Em janeiro do ano seguinte, o jornalista Sérgio Danilo, talvez alertado pelo acidente de Goiânia, quis saber se uma amostra de material radioativo que tinha em casa havia dez anos podia ser perigosa. Ele tinha 44 anos de idade e 22 de jornalismo. Trabalhava na Gazeta Mercantil e era bem conhecido no meio geológico por ser o editor do setor mineral daquele jornal.
Submetido a exames, descobriu-se que Sérgio Danilo estava irremediavelmente contaminado pela radiação em quarenta diferentes partes do corpo, restando-lhe apenas dois anos de vida. Fora vítima do que ele próprio chamou de desinformação mineral.
Quando eu era estudante de Geologia, aprendi que no manuseio de minerais radioativos deve-se ter cuidado para não permitir que partículas dele fiquem retidas sob as unhas. O que não me ensinaram e fui aprender por iniciativa própria muitos anos depois é que o risco de contaminação depende da intensidade da radiação e do tempo em que o corpo fica a ela exposto. Também tive que ir atrás de informações sobre qual é a intensidade máxima de radiação suportada sem danos pelo corpo humano.

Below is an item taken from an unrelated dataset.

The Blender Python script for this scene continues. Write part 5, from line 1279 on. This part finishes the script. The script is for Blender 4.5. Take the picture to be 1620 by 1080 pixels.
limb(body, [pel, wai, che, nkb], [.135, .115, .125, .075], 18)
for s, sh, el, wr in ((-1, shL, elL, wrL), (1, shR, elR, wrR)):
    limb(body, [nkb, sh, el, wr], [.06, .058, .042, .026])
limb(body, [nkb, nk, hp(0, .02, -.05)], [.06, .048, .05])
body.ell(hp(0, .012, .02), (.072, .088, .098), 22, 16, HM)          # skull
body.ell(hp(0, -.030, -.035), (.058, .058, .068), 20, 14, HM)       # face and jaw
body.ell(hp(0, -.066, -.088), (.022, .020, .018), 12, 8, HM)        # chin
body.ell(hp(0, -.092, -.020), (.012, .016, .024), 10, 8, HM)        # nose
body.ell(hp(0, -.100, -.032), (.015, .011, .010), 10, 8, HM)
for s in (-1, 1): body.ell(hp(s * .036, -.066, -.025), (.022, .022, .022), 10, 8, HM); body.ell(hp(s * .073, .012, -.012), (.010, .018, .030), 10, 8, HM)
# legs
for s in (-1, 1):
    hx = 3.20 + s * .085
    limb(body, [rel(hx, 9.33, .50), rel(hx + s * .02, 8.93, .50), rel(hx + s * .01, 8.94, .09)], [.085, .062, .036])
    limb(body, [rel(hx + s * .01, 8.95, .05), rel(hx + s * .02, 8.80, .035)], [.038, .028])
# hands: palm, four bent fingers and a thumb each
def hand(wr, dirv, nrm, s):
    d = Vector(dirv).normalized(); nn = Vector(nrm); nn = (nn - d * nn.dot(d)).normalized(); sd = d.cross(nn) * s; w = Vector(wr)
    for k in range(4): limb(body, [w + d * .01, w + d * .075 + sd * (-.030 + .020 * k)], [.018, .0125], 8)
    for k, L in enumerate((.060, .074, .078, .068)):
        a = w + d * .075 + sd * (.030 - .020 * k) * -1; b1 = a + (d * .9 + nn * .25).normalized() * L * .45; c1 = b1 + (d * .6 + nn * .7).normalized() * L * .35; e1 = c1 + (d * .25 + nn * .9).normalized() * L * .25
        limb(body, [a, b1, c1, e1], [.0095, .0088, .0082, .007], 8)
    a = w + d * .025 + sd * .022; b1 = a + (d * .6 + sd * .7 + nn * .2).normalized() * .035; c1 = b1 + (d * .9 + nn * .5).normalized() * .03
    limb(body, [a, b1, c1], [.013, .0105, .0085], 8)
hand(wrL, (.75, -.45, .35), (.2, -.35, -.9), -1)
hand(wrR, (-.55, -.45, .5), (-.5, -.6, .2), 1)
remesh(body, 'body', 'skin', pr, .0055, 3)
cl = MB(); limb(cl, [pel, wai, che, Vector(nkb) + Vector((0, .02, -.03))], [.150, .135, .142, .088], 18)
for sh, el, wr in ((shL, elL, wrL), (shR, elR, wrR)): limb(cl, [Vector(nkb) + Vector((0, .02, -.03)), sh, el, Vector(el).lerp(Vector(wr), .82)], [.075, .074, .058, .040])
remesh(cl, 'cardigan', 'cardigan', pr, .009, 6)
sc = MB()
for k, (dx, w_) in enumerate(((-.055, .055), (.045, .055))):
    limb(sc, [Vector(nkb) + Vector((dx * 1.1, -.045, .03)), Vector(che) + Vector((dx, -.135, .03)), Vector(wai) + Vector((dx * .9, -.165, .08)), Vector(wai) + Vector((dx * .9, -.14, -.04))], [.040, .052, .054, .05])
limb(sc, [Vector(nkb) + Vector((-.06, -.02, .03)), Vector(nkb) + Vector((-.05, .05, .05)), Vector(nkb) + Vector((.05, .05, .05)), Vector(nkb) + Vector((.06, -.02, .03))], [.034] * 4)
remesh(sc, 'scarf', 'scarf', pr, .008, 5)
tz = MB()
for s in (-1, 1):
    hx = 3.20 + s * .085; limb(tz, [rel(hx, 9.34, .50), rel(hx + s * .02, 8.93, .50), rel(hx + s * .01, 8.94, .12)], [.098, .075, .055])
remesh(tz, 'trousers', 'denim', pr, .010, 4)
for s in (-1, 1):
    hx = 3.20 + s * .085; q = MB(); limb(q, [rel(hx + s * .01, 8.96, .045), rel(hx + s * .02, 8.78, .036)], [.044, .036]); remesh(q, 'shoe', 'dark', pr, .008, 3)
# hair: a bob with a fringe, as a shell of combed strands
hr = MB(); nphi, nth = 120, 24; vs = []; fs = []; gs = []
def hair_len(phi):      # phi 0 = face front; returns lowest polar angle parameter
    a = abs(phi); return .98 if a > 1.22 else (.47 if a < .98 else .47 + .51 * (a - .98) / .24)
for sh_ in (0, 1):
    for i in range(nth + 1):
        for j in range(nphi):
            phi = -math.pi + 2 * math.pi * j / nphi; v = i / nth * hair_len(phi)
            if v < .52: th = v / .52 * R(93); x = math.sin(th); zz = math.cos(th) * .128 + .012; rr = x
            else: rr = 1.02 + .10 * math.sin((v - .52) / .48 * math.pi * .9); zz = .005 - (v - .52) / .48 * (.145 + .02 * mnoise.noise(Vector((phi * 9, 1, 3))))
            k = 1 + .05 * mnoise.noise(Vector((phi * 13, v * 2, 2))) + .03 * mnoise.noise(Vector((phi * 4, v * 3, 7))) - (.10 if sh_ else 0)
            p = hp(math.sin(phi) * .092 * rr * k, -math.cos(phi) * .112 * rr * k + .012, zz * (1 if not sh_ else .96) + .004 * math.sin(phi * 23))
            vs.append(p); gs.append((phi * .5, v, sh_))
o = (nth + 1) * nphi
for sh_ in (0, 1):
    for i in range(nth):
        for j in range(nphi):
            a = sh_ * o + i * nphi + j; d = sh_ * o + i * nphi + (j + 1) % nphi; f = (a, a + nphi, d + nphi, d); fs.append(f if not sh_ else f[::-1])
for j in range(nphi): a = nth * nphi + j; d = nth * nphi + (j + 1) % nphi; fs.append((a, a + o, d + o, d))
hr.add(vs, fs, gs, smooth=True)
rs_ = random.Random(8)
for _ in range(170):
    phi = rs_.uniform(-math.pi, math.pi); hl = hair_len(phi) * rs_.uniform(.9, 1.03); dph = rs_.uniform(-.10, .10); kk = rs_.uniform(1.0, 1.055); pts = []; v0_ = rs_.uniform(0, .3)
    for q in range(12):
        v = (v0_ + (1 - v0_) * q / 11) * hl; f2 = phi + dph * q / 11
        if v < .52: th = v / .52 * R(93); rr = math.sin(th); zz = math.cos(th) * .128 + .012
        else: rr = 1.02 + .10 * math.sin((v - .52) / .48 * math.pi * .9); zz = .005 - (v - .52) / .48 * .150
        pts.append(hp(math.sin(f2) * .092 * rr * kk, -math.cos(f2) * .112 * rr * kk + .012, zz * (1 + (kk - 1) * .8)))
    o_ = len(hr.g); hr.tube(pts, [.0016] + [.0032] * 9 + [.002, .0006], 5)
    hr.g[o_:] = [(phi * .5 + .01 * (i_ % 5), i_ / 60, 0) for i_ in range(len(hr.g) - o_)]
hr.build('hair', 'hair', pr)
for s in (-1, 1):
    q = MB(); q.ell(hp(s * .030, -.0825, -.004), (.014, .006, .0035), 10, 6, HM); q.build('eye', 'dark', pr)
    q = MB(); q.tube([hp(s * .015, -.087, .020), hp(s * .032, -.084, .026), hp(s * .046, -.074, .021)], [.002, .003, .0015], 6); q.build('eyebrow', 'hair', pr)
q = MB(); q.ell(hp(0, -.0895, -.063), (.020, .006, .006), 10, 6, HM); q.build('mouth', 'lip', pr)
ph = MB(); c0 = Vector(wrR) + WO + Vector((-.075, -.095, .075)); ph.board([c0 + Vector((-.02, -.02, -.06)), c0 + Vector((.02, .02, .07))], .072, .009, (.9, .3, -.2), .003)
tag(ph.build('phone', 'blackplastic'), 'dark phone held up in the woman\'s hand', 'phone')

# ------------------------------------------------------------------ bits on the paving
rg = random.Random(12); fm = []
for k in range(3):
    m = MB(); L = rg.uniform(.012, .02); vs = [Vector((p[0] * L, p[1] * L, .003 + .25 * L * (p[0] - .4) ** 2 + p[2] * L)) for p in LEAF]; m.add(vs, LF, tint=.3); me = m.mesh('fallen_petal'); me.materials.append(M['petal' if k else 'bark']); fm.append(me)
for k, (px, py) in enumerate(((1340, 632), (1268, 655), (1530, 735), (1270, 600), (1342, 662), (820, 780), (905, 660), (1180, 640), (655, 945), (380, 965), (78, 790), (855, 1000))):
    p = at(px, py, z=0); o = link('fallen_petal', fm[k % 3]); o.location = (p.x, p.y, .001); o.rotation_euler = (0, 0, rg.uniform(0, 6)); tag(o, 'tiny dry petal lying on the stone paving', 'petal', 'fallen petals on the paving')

Por isso tudo, em outubro de 1988 decidi fazer uma varredura na minha coleção de minerais para ver se algum deles emitia radioatividade perigosa. Munido de um cintilômetro, aparelho que mede a radiação, aproximei-o do meu acervo mineral e descobri que dois minerais, uma columbita e uma autunita, faziam o aparelho disparar acelerados bips-bips. A columbita não me assustou muito, mas a autunita (fosfato hidratado de urânio e cálcio), sim. O aparelho mostrou que ela emitia radiação altíssima, em torno de 10.000 cps (choques por segundo).
Quando minha mulher soube do que eu descobrira, não quis saber de conversa: pediu que eu desse um fim à autunita imediatamente.
Eu sabia do risco que ele representava, mas não queria me desfazer de uma importante peça da coleção. Coloquei-a então numa lata de conserva e a levei para minha sala na empresa em que eu trabalhava.  A lata, eu sabia bem, não me protegia, mas era um recurso temporário até decidir o que fazer com a autunita.
Não demorei a me dar conta de que eu estava agora mais vulnerável que antes, pois passei a ficar várias horas por dia a menos de um metro de distância da fonte radioativa. Não era, pois uma solução inteligente.
O que fazer então? Eu não queria perder minha autunita nem mantê-la escondida, mas tampouco queria correr risco de ser contaminado por ela. Fiz então um teste: medi a radiação encostando o cintilômetro nela (o que dava os já citados 10.000 cps), e a seguir fiz várias outras medidas afastando o cintilômetro 10 cm cada vez. Vi então que a 10 cm da autunita a radiação já caía para metade. E a distâncias maiores as quedas na intensidade eram também aceleradas. 
Concluí, assim, que eu podia manter o mineral na minha coleção, mas sem ficar perto dele por muito tempo.

Se você tem minerais radioativos, é bom saber qual a intensidade da radiação que eles estão emitindo. E deixá-los pelo menos uns metros longe de você.